Horizontal & Vertical Marketing Conflicts
In marketing, vertical conflict is conflict that occurs between organizations that work together to provide the same product to the consumer. For example, a business selling potatoes might have a conflict with a supermarket that sells the potatoes. A horizontal conflict is one that occurs between two enterprises that might work together, either directly or indirectly. For example, a bookstore might have a coffee shop owned by a different business operating in the bookstore.
With the coffee and bookstore example, both businesses can run into a conflict based on the decisions of one of the stores. For example, the bookstore might complain when the coffee store opens up a second coffee store nearby, with a nicer decor and lower coffee prices, which could attract customers away from the bookstore. The different enterprises have goals that conflict.
In vertical marketing, when a company wants a retailer to carry a product, that retailer might be hesitant because the retailer can carry only so many products and carrying the wrong products can make the retailer unsuccessful. Also, different retailers have different clients who might prefer one type of product over another. The company selling the products to the retailer must convince the retailer that the products will be profitable.
With contractual vertical marketing systems, independent firms form relationships and work together to increase their marketability. For example, a graphic design firm and a copywriting team might work together to offer sales letter writing services to other clients. However, they might run into conflicts when arguing over who has creative control over which aspects of the project and how much each agency is compensated.
Marketing channels, either vertical or horizontal, sometimes have one business that has the financial resources needed to dominate in a conflict with other businesses. For example, the sole manufacturer of a popular product might have considerable sway over the retailers who sell the product. However, the dominant business usually cares about the other business' self-interest, since the dominant business often depends on the other businesses in the channel.

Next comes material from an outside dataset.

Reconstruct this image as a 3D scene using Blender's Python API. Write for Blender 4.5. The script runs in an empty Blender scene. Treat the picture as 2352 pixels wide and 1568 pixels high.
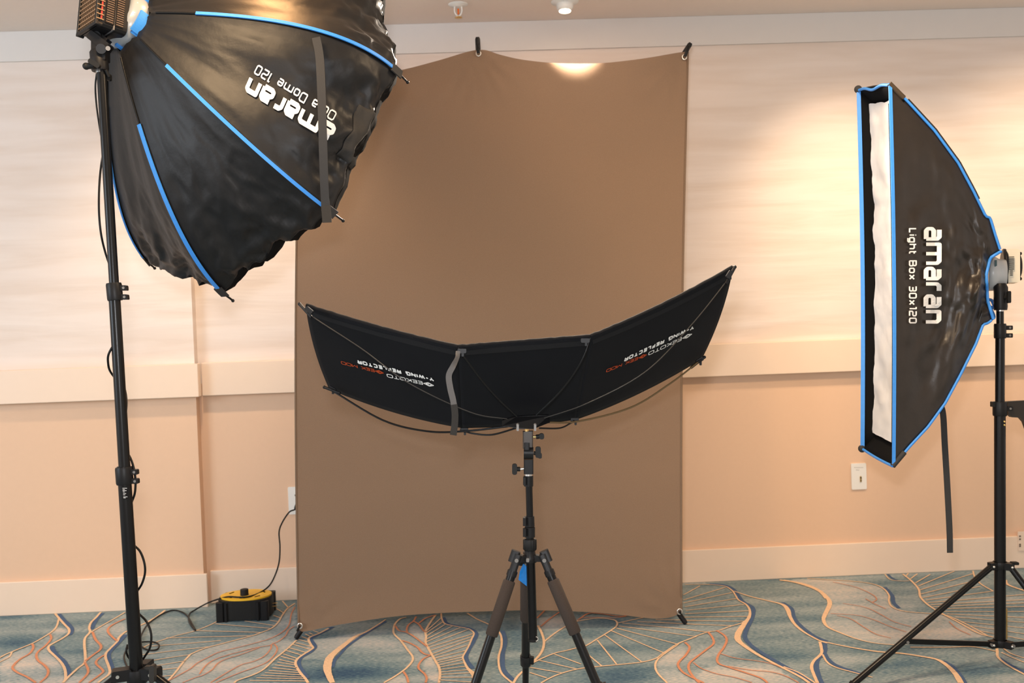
import bpy, bmesh, math, random
import numpy as np
from mathutils import Vector, Matrix, noise
from mathutils.bvhtree import BVHTree
random.seed(4)
S = bpy.context.scene
COL = S.collection
V = Vector

# ------------------------------------------------------------------ camera
F = 2287.0
PITCH, YAW, ROLL = 0.02214, 0.02846, -0.03606
O = V((0.0, -4.286, 1.1686))
cp, sp, cy, sy, cr, sr = math.cos(PITCH), math.sin(PITCH), math.cos(YAW), math.sin(YAW), math.cos(ROLL), math.sin(ROLL)
FW = V((sy*cp, cy*cp, -sp)); R0 = V((cy, -sy, 0)); U0 = R0.cross(FW)
RT = R0*cr + U0*sr; UP = U0*cr - R0*sr
cam = bpy.data.cameras.new('camera'); camo = bpy.data.objects.new('camera', cam); COL.objects.link(camo)
camo.matrix_world = Matrix(((RT.x, UP.x, -FW.x, O.x), (RT.y, UP.y, -FW.y, O.y), (RT.z, UP.z, -FW.z, O.z), (0, 0, 0, 1)))
cam.sensor_fit = 'HORIZONTAL'; cam.sensor_width = 36; cam.lens = 36*F/2352; cam.clip_start = 0.05
cam.dof.use_dof = True; cam.dof.focus_distance = 2.72; cam.dof.aperture_fstop = 5.0
S.camera = camo

def ray(x, y): return FW + RT*((x-1176)/F) + UP*((784-y)/F)
def px(x, y, d): return O + ray(x, y)*d
def onz(x, y, z=0.0):
    r = ray(x, y); return O + r*((z-O.z)/r.z)
def ony(x, y, Y=0.0):
    r = ray(x, y); return O + r*((Y-O.y)/r.y)
def topix(P):
    v = P-O; z = v.dot(FW); return (1176+F*v.dot(RT)/z, 784-F*v.dot(UP)/z)
def camv(r, u, f): return RT*r + UP*u + FW*f

# ------------------------------------------------------------------ world, lights, exposure
W = bpy.data.worlds.new('room_light'); S.world = W; W.use_nodes = True
W.node_tree.nodes['Background'].inputs[0].default_value = (1.0, 0.87, 0.77, 1)
W.node_tree.nodes['Background'].inputs[1].default_value = 0.80
S.view_settings.view_transform = 'Standard'; S.view_settings.look = 'None'
S.view_settings.exposure = 0.30; S.view_settings.gamma = 1.0

def light(name, kind, loc, target, power, color, **kw):
    d = bpy.data.lights.new(name, kind); d.energy = power; d.color = color
    for k, v in kw.items(): setattr(d, k, v)
    o = bpy.data.objects.new(name, d); COL.objects.link(o); o.location = loc
    o.rotation_euler = (V(target)-V(loc)).to_track_quat('-Z', 'Y').to_euler()
    return o
WARM = (1.0, 0.74, 0.49)
# flash just above the camera
light('camera_flash', 'AREA', O + V((-0.05, 0.0, 0.20)), (0.0, 0, 1.15), 26, (0.92, 0.95, 1.0), shape='RECTANGLE', size=0.12, size_y=0.08)
# daylight coming from the window side of the room, behind and left of the camera
light('window_daylight', 'AREA', (-4.6, -4.0, 1.9), (-1.2, 0, 1.9), 88, (0.72, 0.86, 1.0), shape='RECTANGLE', size=1.8, size_y=1.6)
# ceiling downlights washing the wall
def wash(name, x, y, tz, power, ang, tx=None):
    light(name, 'SPOT', (x, y, 2.40), ((x if tx is None else tx), 0.0, tz), power, WARM, spot_size=math.radians(ang), spot_blend=1.0, shadow_soft_size=0.045)
wash('downlight_right', 1.62, -1.05, 1.45, 64, 60)
wash('downlight_left', -0.98, -0.85, 1.05, 58, 95)
wash('downlight_far_right', 2.55, -0.95, 1.0, 62, 100)
wash('downlight_far_left', -2.9, -0.9, 1.2, 9, 100)
light('downlight_above_softbox', 'AREA', (-0.55, -1.46, 2.43), (-0.55, -1.40, 0), 5, (1.0, 0.52, 0.21), shape='DISK', size=0.16)
# room lamps over and behind the camera
light('ceiling_lamp_front', 'AREA', (0.9, -1.9, 2.41), (0.9, -1.9, 0), 26, (1.0, 0.72, 0.45), shape='DISK', size=0.35)
light('ceiling_lamp_left', 'AREA', (-0.75, -2.15, 2.41), (-0.75, -2.15, 0), 18, (1.0, 0.68, 0.38), shape='DISK', size=0.30)

# ------------------------------------------------------------------ materials
MATS = {}
def lin(c): return tuple(((x/12.92) if x <= 0.04045 else ((x+0.055)/1.055)**2.4) for x in c)
def hexc(h): return lin(tuple(int(h[i:i+2], 16)/255 for i in (0, 2, 4)))
def mat(name, col, rough=0.5, metal=0.0, spec=0.5, var=0.0, vscale=40, bump=0.0, bscale=200, bdist=0.002, aniso=None, extra=None):
    if name in MATS: return MATS[name]
    m = bpy.data.materials.new(name); m.use_nodes = True; nt = m.node_tree; N = nt.nodes; L = nt.links
    b = N['Principled BSDF']; b.inputs['Roughness'].default_value = rough; b.inputs['Metallic'].default_value = metal
    b.inputs['Specular IOR Level'].default_value = spec
    tc = N.new('ShaderNodeTexCoord'); mp = N.new('ShaderNodeMapping'); L.new(tc.outputs['Object'], mp.inputs[0])
    if aniso: mp.inputs['Scale'].default_value = aniso
    nz = N.new('ShaderNodeTexNoise'); nz.inputs['Scale'].default_value = vscale; nz.inputs['Detail'].default_value = 5; L.new(mp.outputs[0], nz.inputs[0])
    mx = N.new('ShaderNodeMix'); mx.data_type = 'RGBA'
    lo = tuple(max(0, c*(1-var)) for c in col)+(1,); hi = tuple(min(1, c*(1+var)) for c in col)+(1,)
    mx.inputs[6].default_value = lo; mx.inputs[7].default_value = hi
    L.new(nz.outputs[0], mx.inputs[0]); L.new(mx.outputs[2], b.inputs['Base Color'])
    if bump:
        n2 = N.new('ShaderNodeTexNoise'); n2.inputs['Scale'].default_value = bscale; n2.inputs['Detail'].default_value = 4; L.new(mp.outputs[0], n2.inputs[0])
        bp = N.new('ShaderNodeBump'); bp.inputs['Strength'].default_value = bump; bp.inputs['Distance'].default_value = bdist
        L.new(n2.outputs[0], bp.inputs['Height']); L.new(bp.outputs[0], b.inputs['Normal'])
    if extra: extra(nt, b, mp, mx)
    MATS[name] = m; return m

BLACK = mat('black_metal', (0.006, 0.006, 0.0065), 0.28, 0.0, 0.26, 0.2, 60, 0.05, 900, 0.0005)
PLAST = mat('black_plastic', (0.010, 0.010, 0.011), 0.42, 0, 0.24, 0.2, 60, 0.08, 900, 0.0005)
RUBBER = mat('black_rubber', (0.011, 0.011, 0.011), 0.55, 0, 0.25, 0.2, 60)
FOAM = mat('foam_grip', (0.050, 0.038, 0.032), 0.95, 0, 0.2, 0.3, 500, 0.5, 1400, 0.001)
BOLT = mat('bolt_steel', (0.22, 0.21, 0.20), 0.5, 0.5, 0.4)
STEEL = mat('bright_steel', (0.70, 0.68, 0.65), 0.30, 1.0, 0.5, 0.05, 50)
BRASS = mat('brass', (0.70, 0.46, 0.18), 0.3, 1.0, 0.5, 0.05, 50)
WHITEP = mat('white_plastic', (0.80, 0.78, 0.74), 0.35, 0, 0.5, 0.02, 20)
CREAM = mat('cream_plastic', (0.80, 0.72, 0.56), 0.4, 0, 0.5, 0.02, 20)
def ring_extra(nt, b, mp, mx): b.inputs['Transmission Weight'].default_value = 0.15
RINGM = mat('frosted_ring', (0.36, 0.39, 0.42), 0.25, 0, 0.5, 0.02, 20, extra=ring_extra)
BLUE = mat('blue_piping', hexc('3C8FE6'), 0.45, 0, 0.5, 0.10, 90, 0.15, 800, 0.001)
BLUETAG = mat('blue_tag', hexc('1E7FD0'), 0.35, 0, 0.5, 0.25, 120)
PRINT = mat('white_print', (0.80, 0.79, 0.77), 0.6, 0, 0.3, 0.03, 60)
PRINTO = mat('orange_print', hexc('B8461C'), 0.6, 0, 0.3, 0.1, 60)
RED = mat('red_trim', (0.55, 0.03, 0.02), 0.4)
YEL = mat('yellow_plastic', hexc('F6C22E'), 0.4, 0, 0.5, 0.08, 30)
STRAP = mat('strap_webbing', (0.030, 0.029, 0.029), 0.75, 0, 0.4, 0.3, 900, 0.4, 1500, 0.0006)
DARKGAP = mat('dark_gap', (0.006, 0.005, 0.005), 0.8, 0, 0.2)
def fabric_extra(nt, b, mp, mx):
    N = nt.nodes; L = nt.links
    n = N.new('ShaderNodeTexNoise'); n.inputs['Scale'].default_value = 9; n.inputs['Detail'].default_value = 6; n.inputs['Roughness'].default_value = 0.6
    n.inputs['Distortion'].default_value = 0.0
    L.new(mp.outputs[0], n.inputs[0])
    w = N.new('ShaderNodeTexNoise'); w.inputs['Scale'].default_value = 1600; L.new(mp.outputs[0], w.inputs[0])
    a = N.new('ShaderNodeBump'); a.inputs['Strength'].default_value = 0.30; a.inputs['Distance'].default_value = 0.008; L.new(n.outputs[0], a.inputs['Height'])
    c = N.new('ShaderNodeBump'); c.inputs['Strength'].default_value = 0.12; c.inputs['Distance'].default_value = 0.0005; L.new(w.outputs[0], c.inputs['Height'])
    L.new(a.outputs[0], c.inputs['Normal']); L.new(c.outputs[0], b.inputs['Normal'])
    b.inputs['Sheen Weight'].default_value = 0.04; b.inputs['Sheen Roughness'].default_value = 0.4
NYLON = mat('black_nylon', (0.0080, 0.0077, 0.0082), 0.47, 0, 0.30, 0.25, 30, extra=fabric_extra)
NYLONB = mat('black_brown_nylon', (0.020, 0.0145, 0.0105), 0.38, 0, 0.5, 0.25, 30, extra=fabric_extra)
def refl_extra(nt, b, mp, mx): b.inputs['Sheen Weight'].default_value = 0.02
REFL = mat('matte_black_cloth', (0.0065, 0.0068, 0.0085), 0.75, 0, 0.12, 0.3, 700, 0.35, 1500, 0.0006, extra=refl_extra)
VELCRO = mat('velcro', (0.035, 0.033, 0.031), 0.95, 0, 0.2, 0.4, 900, 0.5, 1500, 0.001)
DIFF = mat('white_diffuser_cloth', (0.80, 0.80, 0.80), 0.8, 0, 0.2, 0.05, 8, 0.5, 7, 0.02, aniso=(1, 1, 1))
SILVER = mat('silver_reflector', (0.7, 0.7, 0.7), 0.3, 0.9)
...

When businesses engage in horizontal marketing, they usually have different products or services that they specialize in. When businesses specialize in the same products and services, they can steal customers away from each other, which can lead to conflict. Some businesses form marketing channels specifically to avoid conflict. Instead of competing with each other, two businesses might form different niches, then direct customers to and from each other. Eliminating conflict makes the businesses more efficient, since they do not have to spend as many resources competing with each other. However, if one business completely dominates a particular niche, that business has a monopoly, which can cause the company to have less of an incentive to offer lower prices and improve products, hurting consumers as a result.